WHAT YOU ARE ASKED TO DO ::
Return the line containing "(.46,.41,.375), .85, bump=.35, bscale=260)", the line containing "(.87,.80,.57), .85, bump=.3, bscale=240)", and every line between them, exactly as they stand. Output nothing else.
Begin
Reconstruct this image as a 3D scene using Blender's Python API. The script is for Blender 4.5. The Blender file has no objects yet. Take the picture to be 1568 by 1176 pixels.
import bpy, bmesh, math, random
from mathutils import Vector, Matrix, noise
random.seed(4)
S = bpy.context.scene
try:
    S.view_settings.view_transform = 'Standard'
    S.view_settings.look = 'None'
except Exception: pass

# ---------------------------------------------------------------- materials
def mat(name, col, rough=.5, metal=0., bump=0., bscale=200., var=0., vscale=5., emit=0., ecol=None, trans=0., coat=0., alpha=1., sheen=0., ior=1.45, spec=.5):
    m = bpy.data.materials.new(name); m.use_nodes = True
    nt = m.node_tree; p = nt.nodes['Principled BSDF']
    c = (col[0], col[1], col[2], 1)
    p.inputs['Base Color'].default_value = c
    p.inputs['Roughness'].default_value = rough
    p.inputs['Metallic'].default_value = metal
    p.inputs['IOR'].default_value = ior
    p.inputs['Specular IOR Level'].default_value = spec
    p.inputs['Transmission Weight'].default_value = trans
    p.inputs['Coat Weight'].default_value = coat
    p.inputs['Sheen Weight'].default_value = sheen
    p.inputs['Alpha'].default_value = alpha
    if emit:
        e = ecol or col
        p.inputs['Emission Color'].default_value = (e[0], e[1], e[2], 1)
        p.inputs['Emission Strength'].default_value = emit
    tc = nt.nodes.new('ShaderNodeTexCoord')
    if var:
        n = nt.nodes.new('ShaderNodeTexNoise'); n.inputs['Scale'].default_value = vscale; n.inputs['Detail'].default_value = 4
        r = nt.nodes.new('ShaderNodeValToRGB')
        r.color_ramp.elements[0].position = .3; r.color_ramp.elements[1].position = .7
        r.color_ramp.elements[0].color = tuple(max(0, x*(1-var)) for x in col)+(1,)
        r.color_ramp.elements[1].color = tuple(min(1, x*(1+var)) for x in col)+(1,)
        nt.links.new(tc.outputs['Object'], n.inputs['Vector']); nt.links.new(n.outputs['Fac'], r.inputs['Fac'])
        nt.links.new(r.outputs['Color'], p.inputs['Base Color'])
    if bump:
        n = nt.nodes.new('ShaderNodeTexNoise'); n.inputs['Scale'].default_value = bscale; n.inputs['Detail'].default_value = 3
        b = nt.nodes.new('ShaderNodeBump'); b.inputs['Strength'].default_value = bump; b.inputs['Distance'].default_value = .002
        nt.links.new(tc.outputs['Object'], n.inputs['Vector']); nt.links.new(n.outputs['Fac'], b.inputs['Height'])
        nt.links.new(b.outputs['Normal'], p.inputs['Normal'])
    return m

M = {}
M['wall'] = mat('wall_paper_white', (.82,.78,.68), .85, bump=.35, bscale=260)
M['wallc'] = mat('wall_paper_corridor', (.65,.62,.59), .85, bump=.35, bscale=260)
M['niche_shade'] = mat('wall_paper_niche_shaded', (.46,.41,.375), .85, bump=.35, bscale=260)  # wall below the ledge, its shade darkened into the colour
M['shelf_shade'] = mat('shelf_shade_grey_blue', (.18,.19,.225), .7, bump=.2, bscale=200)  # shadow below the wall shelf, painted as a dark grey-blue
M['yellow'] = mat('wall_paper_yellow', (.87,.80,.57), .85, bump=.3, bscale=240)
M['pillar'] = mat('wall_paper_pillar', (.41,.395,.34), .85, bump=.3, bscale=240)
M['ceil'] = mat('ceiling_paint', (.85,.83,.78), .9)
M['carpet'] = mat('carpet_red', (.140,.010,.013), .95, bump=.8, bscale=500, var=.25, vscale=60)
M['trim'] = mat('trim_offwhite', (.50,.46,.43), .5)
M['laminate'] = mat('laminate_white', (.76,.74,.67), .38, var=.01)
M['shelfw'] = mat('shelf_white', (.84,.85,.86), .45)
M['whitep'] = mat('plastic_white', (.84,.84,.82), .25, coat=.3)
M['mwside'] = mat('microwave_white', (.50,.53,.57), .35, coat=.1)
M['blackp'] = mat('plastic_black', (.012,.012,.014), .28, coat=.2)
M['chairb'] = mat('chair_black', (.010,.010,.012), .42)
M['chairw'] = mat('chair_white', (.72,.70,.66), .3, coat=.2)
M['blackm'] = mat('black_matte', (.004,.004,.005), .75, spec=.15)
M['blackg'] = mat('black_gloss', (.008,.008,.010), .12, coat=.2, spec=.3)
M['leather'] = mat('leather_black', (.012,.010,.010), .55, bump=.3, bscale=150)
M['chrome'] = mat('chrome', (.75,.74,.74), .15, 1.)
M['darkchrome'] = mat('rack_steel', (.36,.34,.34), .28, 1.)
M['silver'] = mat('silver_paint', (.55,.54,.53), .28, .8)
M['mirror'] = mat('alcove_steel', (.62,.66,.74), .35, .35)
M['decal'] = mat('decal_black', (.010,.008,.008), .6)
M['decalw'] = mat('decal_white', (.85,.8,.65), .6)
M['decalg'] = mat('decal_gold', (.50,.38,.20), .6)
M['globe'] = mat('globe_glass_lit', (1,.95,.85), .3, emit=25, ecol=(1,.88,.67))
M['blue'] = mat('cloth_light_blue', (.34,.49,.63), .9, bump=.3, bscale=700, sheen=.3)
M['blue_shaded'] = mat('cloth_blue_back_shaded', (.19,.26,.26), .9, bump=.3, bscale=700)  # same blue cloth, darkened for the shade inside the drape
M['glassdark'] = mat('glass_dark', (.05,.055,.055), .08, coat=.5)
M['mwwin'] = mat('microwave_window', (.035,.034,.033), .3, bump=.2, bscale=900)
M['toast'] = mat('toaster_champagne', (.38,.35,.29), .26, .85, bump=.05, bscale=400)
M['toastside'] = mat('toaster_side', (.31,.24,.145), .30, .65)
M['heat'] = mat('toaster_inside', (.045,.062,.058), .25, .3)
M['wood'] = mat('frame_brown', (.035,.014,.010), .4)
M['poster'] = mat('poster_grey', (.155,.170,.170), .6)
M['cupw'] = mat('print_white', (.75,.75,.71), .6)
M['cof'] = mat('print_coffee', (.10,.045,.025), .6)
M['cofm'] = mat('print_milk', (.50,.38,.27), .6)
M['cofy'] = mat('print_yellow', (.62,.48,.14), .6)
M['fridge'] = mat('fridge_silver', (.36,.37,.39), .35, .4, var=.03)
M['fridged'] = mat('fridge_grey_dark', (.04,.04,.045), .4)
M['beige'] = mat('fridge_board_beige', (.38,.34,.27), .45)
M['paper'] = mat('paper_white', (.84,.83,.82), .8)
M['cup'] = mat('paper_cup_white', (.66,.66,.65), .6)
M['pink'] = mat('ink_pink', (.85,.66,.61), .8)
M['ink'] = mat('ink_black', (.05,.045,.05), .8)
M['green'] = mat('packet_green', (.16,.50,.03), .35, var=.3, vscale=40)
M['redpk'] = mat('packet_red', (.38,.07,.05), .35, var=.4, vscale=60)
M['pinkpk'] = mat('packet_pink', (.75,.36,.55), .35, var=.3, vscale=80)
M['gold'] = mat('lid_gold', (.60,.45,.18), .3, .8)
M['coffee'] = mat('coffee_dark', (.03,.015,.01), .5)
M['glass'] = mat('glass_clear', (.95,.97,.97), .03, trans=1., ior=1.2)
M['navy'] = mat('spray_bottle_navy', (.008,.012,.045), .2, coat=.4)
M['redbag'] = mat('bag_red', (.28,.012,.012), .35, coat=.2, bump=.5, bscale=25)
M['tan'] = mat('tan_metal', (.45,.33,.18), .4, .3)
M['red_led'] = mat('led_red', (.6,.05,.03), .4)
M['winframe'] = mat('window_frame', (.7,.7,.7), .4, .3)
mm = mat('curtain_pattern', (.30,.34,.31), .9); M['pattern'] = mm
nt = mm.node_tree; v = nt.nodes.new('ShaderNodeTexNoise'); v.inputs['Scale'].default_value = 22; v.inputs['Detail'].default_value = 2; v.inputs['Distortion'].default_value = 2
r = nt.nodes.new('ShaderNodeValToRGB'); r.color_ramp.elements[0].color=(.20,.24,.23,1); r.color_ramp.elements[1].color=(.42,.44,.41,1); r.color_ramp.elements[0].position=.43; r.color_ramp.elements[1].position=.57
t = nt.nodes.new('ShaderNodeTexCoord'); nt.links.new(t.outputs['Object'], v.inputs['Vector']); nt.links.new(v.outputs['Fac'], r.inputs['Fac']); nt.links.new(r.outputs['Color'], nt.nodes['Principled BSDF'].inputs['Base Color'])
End
WRITTEN SOLUTION ::
M['niche_shade'] = mat('wall_paper_niche_shaded', (.46,.41,.375), .85, bump=.35, bscale=260)  # wall below the ledge, its shade darkened into the colour
M['shelf_shade'] = mat('shelf_shade_grey_blue', (.18,.19,.225), .7, bump=.2, bscale=200)  # shadow below the wall shelf, painted as a dark grey-blue
M['yellow'] = mat('wall_paper_yellow', (.87,.80,.57), .85, bump=.3, bscale=240)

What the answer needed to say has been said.